- PROBLEM STATEMENT: Scan the records and identify every line in which the string "with" occurs, then return those lines.

(Scripts that build scenes)
++++++++++

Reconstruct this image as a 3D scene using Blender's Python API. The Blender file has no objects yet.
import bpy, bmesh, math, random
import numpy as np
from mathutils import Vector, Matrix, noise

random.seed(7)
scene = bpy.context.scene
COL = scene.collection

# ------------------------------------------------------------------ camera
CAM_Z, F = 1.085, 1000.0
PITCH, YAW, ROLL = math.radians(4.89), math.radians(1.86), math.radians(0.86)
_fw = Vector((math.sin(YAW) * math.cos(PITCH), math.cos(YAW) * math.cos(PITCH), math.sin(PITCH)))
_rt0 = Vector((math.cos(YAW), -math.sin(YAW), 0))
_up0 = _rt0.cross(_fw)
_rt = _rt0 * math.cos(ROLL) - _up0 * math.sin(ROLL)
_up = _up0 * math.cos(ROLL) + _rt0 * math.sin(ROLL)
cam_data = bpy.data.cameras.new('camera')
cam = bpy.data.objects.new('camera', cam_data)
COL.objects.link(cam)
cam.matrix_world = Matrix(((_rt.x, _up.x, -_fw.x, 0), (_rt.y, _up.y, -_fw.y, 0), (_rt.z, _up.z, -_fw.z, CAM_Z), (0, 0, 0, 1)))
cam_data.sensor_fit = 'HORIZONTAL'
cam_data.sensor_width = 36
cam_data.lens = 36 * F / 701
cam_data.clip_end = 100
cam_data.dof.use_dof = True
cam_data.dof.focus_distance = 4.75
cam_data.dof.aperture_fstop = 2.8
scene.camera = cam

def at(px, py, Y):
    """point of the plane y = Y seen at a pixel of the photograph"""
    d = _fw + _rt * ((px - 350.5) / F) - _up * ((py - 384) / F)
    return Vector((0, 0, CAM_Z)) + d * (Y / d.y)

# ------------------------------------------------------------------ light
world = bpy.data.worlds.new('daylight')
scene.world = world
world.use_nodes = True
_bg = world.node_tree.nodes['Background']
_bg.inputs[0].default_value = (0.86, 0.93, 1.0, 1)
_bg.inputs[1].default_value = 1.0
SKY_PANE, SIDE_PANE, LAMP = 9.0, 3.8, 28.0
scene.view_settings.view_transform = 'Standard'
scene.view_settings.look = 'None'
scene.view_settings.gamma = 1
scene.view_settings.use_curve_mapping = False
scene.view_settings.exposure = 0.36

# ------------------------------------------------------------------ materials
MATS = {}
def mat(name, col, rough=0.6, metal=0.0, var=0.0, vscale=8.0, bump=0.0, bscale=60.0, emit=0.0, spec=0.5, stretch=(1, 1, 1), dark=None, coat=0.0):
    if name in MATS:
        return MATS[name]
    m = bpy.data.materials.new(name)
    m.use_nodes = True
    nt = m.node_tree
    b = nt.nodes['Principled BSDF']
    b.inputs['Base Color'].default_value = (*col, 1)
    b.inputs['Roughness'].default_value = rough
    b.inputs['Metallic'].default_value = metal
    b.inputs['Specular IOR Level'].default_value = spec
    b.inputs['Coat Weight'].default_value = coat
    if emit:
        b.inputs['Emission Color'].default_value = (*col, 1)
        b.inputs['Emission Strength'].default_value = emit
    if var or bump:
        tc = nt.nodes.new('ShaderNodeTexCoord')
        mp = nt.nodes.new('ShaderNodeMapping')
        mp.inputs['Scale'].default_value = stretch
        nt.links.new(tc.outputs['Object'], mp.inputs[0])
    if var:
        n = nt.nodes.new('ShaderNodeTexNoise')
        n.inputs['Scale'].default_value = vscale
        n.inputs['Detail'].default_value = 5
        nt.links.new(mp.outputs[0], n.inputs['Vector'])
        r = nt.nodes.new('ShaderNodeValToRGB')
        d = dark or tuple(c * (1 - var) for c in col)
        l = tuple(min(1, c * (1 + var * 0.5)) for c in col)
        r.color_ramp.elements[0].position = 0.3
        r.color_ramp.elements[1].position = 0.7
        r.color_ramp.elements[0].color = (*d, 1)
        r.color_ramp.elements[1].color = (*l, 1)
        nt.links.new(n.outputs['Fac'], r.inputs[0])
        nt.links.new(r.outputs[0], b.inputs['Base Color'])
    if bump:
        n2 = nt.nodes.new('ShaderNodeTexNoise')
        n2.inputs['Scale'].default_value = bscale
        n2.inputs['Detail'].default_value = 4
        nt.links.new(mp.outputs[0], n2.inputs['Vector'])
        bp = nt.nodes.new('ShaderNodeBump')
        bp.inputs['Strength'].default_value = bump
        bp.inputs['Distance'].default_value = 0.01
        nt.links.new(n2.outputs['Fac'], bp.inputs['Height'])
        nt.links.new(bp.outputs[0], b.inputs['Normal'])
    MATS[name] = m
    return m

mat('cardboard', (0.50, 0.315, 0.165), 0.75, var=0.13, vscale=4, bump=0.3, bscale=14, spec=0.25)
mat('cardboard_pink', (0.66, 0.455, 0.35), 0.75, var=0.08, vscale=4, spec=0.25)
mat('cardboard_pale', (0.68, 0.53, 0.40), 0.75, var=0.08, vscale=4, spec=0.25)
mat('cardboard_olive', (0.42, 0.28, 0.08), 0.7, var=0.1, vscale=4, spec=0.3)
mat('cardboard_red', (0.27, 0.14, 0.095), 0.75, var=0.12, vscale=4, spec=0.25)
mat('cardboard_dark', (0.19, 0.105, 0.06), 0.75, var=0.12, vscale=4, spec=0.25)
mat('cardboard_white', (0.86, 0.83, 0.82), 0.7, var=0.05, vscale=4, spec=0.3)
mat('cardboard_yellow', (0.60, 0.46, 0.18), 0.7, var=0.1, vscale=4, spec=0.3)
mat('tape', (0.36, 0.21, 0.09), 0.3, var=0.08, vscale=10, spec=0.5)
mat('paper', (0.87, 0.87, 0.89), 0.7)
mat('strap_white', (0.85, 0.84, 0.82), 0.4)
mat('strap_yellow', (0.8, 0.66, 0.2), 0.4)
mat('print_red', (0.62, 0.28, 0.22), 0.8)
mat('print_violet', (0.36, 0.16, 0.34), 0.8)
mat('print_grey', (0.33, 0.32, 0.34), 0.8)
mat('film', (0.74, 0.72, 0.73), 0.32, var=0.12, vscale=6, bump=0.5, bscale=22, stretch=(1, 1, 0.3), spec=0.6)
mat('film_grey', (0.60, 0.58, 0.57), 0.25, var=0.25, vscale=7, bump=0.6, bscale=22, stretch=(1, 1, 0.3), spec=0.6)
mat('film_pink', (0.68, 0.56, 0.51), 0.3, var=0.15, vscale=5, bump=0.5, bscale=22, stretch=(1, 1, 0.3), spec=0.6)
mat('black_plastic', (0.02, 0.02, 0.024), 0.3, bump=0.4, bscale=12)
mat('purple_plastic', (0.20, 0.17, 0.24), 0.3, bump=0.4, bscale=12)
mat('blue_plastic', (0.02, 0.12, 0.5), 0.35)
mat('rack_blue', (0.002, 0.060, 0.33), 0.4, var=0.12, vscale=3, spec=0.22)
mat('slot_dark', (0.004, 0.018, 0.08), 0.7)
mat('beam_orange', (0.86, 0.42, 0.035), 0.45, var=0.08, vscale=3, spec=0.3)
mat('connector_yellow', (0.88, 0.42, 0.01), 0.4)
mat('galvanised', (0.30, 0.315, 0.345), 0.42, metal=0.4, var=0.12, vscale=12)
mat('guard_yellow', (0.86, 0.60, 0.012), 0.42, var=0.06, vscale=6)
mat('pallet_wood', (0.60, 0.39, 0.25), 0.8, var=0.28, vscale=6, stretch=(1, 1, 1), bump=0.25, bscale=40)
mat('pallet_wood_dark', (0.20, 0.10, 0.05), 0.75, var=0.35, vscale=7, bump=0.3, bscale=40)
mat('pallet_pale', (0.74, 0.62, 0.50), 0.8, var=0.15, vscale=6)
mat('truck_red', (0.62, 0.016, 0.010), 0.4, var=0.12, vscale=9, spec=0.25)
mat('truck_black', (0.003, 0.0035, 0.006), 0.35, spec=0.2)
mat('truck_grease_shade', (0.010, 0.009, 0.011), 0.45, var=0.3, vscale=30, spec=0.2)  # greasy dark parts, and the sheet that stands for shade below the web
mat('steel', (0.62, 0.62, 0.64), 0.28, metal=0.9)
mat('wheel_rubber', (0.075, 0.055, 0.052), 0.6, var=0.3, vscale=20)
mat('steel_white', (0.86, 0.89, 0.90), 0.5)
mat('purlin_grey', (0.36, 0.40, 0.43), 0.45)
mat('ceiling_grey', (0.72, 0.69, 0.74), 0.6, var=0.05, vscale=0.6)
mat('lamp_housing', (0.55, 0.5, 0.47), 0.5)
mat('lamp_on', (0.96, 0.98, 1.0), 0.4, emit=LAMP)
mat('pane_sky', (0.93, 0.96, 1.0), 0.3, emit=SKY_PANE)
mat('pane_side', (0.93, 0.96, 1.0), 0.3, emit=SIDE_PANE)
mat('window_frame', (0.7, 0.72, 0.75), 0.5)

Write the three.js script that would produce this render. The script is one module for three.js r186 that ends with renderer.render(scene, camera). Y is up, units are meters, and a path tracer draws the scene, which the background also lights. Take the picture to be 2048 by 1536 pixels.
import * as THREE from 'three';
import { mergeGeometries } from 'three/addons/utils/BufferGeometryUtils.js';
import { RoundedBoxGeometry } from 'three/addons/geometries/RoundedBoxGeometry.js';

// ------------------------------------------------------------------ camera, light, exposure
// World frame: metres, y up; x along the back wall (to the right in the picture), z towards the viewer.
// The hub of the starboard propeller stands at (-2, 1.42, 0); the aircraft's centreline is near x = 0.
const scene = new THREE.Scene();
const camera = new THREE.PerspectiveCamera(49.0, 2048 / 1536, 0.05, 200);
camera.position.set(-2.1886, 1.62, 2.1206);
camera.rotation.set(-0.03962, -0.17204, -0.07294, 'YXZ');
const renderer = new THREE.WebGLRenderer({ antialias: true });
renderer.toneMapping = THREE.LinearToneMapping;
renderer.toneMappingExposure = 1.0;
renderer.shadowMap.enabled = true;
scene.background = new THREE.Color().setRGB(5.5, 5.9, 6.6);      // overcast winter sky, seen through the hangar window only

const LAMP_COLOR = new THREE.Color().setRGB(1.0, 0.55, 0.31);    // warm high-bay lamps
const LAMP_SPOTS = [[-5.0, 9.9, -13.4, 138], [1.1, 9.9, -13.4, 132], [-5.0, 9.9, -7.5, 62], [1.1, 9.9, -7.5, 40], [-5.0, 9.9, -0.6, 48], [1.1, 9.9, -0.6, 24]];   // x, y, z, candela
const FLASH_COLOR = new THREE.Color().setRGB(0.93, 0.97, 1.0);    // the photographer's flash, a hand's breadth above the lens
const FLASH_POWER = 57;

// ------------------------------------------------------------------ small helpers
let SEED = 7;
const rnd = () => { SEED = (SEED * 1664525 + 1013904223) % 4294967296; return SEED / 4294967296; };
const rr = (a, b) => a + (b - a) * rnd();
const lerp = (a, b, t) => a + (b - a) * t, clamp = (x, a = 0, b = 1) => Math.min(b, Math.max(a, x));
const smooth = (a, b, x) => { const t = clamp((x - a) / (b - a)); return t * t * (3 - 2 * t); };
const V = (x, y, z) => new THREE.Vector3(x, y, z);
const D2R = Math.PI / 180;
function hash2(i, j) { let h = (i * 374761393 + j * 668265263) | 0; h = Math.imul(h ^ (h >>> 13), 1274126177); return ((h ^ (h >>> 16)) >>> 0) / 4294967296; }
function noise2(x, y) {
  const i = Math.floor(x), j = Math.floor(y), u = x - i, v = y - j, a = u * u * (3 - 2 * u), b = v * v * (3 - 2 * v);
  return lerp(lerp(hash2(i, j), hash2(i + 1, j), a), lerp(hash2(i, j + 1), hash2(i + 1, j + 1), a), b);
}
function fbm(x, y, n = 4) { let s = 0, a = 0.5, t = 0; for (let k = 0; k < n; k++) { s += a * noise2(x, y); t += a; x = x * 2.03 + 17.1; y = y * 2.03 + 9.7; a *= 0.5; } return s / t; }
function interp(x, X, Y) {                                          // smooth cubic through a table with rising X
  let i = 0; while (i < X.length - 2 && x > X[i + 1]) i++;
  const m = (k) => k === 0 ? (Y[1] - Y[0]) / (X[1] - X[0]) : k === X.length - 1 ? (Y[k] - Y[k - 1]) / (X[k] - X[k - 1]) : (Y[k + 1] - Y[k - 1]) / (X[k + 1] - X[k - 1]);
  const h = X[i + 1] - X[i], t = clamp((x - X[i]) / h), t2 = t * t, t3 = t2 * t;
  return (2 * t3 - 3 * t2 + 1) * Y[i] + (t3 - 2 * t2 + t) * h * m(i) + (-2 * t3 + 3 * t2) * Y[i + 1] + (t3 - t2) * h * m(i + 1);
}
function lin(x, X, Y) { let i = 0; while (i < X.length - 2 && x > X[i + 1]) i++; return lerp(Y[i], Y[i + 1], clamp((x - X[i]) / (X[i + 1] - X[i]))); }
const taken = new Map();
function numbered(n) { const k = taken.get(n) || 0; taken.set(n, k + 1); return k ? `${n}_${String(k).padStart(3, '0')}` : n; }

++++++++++

- ANSWER TO THIS PROBLEM:
Write the three.js script that would produce this render. The script is one module for three.js r186 that ends with renderer.render(scene, camera). Y is up, units are meters, and a path tracer draws the scene, which the background also lights. Take the picture to be 2048 by 1536 pixels.
function interp(x, X, Y) {                                          // smooth cubic through a table with rising X